We struck up a conversation and for the next 20 minutes we talked flowers and porches and life. The yard was a contrast in effusive color and order, mums, lantana, roses, mandevilla, coleus, zinnias, vitex all planted in seemingly random beds divided by a straight sidewalk whose entrance was bordered by stately pampas grass and topiary in large urns. I looked at the two women who were a contrast as well, one like a bird, singing and bubbling with her enthusiam to show me all the treasured plants both front, back and through the colorful, sparkling, small home: bright walls of turquoise and keylime. The other woman like a deep ocean, steady and intense. It was breathtaking-- the amount of creative energy exploding out of every space. Capucine, in soft grey sweats and long dark braids twisted gently behind her, talked about her plants and the people in nearby towns whose beds she planted and tended. She asked who tended my yard, and I made a laughing comment about how that was supposed to be Hubbs job, but he wasn't all that into it. She looked at me, with no judgement, and calmly said, "You have a porch, you can tend your yard."
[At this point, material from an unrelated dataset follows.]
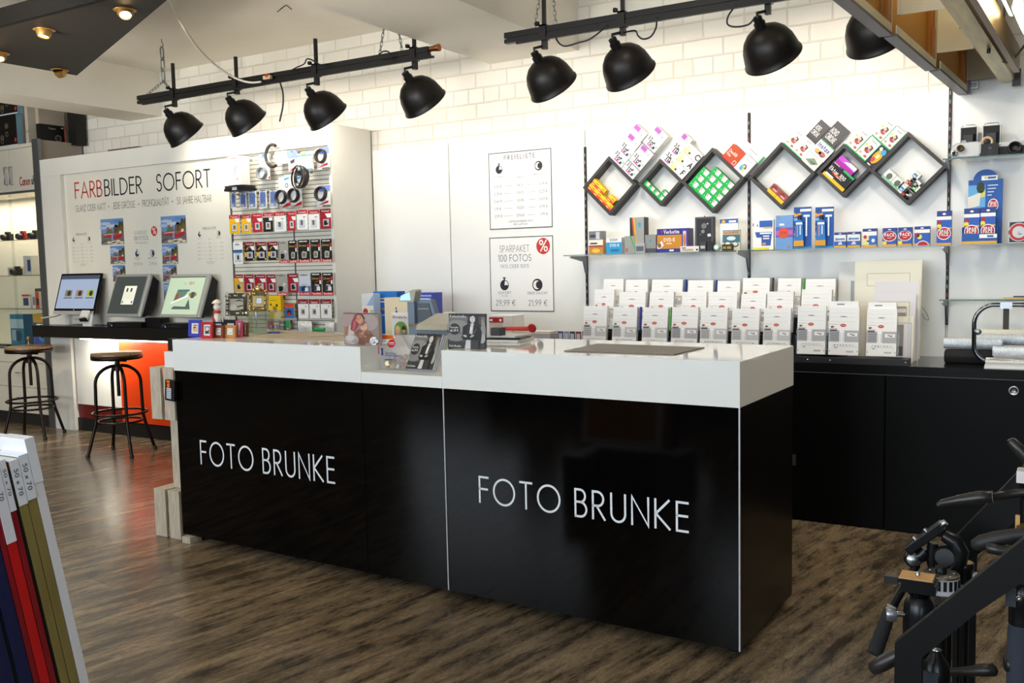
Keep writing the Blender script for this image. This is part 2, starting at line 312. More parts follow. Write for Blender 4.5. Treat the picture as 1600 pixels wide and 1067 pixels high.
def brick_material():
    m, nt, b, N, L = nodes('white_painted_brick')
    tc = N('ShaderNodeTexCoord'); sp = N('ShaderNodeSeparateXYZ'); cb = N('ShaderNodeCombineXYZ'); L(tc.outputs['Object'], sp.inputs[0])
    nz = N('ShaderNodeTexNoise'); nz.inputs['Scale'].default_value = 7; nz.inputs['Detail'].default_value = 4; L(tc.outputs['Object'], nz.inputs['Vector'])
    def wob(o, k):
        a = N('ShaderNodeMath'); a.operation = 'MULTIPLY_ADD'; L(nz.outputs[0], a.inputs[0]); a.inputs[1].default_value = k; L(o, a.inputs[2]); return a.outputs[0]
    L(wob(sp.outputs['X'], .012), cb.inputs[0]); L(wob(sp.outputs['Z'], .010), cb.inputs[1])
    br = N('ShaderNodeTexBrick'); L(cb.outputs[0], br.inputs['Vector']); br.offset = .5; br.squash = .5; br.squash_frequency = 3
    for k, v in (('Scale', 1), ('Mortar Size', .006), ('Mortar Smooth', .4), ('Brick Width', .27), ('Row Height', .113)): br.inputs[k].default_value = v
    br.inputs['Color1'].default_value = (*lin('#e6e2d8'), 1); br.inputs['Color2'].default_value = (*lin('#ddd8cd'), 1); br.inputs['Mortar'].default_value = (*lin('#d8d1c3'), 1)
    L(br.outputs['Color'], b.inputs['Base Color']); b.inputs['Roughness'].default_value = .55
    mx = N('ShaderNodeMath'); mx.operation = 'MULTIPLY_ADD'; L(br.outputs['Fac'], mx.inputs[0]); mx.inputs[1].default_value = -1.0
    n2 = N('ShaderNodeTexNoise'); n2.inputs['Scale'].default_value = 35; L(tc.outputs['Object'], n2.inputs['Vector'])
    k2 = N('ShaderNodeMath'); k2.operation = 'MULTIPLY'; k2.inputs[1].default_value = .25; L(n2.outputs[0], k2.inputs[0]); L(k2.outputs[0], mx.inputs[2])
    bp = N('ShaderNodeBump'); bp.inputs['Strength'].default_value = .7; bp.inputs['Distance'].default_value = .010; L(mx.outputs[0], bp.inputs['Height']); L(bp.outputs[0], b.inputs['Normal']); return m
BRICK = brick_material()
CEIL = mat('warm_white_ceiling_plaster', '#ece6da', .8, noise=.02, scale=3)
DIM = mat('shop_side_wall_paint', '#6b655b', .8, noise=.03, scale=3)
b = MB(); b.box(XL, XR, YF, WY, -.1, 0, floor_material()); struct(b, 'floor')
b = MB(); b.box(XL, XR, WY, WY+.2, 0, CZ, BRICK); struct(b, 'wall_back')
b = MB(); b.box(XL-.2, XL, YF, WY, 0, CZ, DIM); struct(b, 'wall_left')
b = MB(); b.box(XR, XR+.2, YF, WY, 0, CZ, DIM); struct(b, 'wall_right')
b = MB(); b.box(XL, XR, YF, WY, CZ, CZ+.2, CEIL)
b.box(-3.66, -2.93, YF, WY, BZ, CZ, CEIL); b.box(-7.75, -7.29, YF, WY, BZ-.02, CZ, CEIL); struct(b, 'ceiling')
# wall behind the photographer with three shop windows
wins = [(-8.3, -4.9), (-3.9, -.5), (.5, 2.3)]
b = MB(); xs = XL
for a0, a1 in wins: b.box(xs, a0, YF-.2, YF, 0, CZ, DIM); b.box(a0, a1, YF-.2, YF, 0, .7, DIM); b.box(a0, a1, YF-.2, YF, 2.8, CZ, DIM); xs = a1
b.box(xs, XR, YF-.2, YF, 0, CZ, DIM); struct(b, 'wall_front')
for i, (a0, a1) in enumerate(wins):
    b = MB(); b.frame(a0, a1, .7, 2.8, .06, YF-.1, YF-.04, ALU); b.box(a0+.06, a1-.06, YF-.075, YF-.065, .76, 2.74, GLASS); struct(b, 'window_%d' % (i+1))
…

And I saw in these women a truth that I needed to embrace as my own: neglect is not an option. All around me, reflected in every inch of this 1940s bungalow, I saw that to be true. It was not perfection. Not at all. It was joyous chaos, lovingly tended. It was two creative sparks channeling their energies where they best suited them: one via windchimes and tulle and things that sparkled, the other with her hands in the dirt or on a plant. Even the random coleus that was growing as a result of a bird dropping was lovingly tended, as the true gift from Nature that it was. I, on the other hand, have neglected my yard. It is bedraggled and looks unloved. It overwhelms me with its size and the sheer amount of constant work that seemingly has to be done in it. Once, another time ago, in a smaller home and a much smaller yard, I had filled such a space with lushness and abandon: lovely flowers that I cared for and took great pleasure from. I pondered Capucine's words and the calm and steady way she worked during our visit and thought of the decluttering work I have done on the inside of my home, where 15 minutes a few times a day had turned everything around. It could work outside as well. I just had to start. And it didn't have to be perfect. What a relief!

So, after lunch, I headed outdoors and began. It became a race against the trashmen who were soon to arrive. I started with my front porch and worked my way around. Oh gross, there is a dead duck! Well, I certainly don't want to leave him lying about, for it will only get worse. I debated waiting till Hubbs got home and letting him deal with it. Why? Because he's male, he gets all the crap jobs? No wonder he doesn't jump for joy to work in the yard. Who could blame him with that kind of incentive? 15 minutes turned into a few hours, but it was all good. You can't really tell that I did anything, if you were to drive by and not known what it looked like before, but I can tell. The trashmen could tell. I offered them cold sodas and thanked them as they hauled the debris away. Tomorrow, I would do a little more. Even if just a couple of 15 minute segments. I could do that every day. That wasn't overwhelming.

Those women will more than likely forget my visit with them, but I will not, for they changed my life for the better. They welcomed me into their yard and onto their front porch and spoke to me friend to friend. And they lived a life that exemplified a truth: neglect is not an option.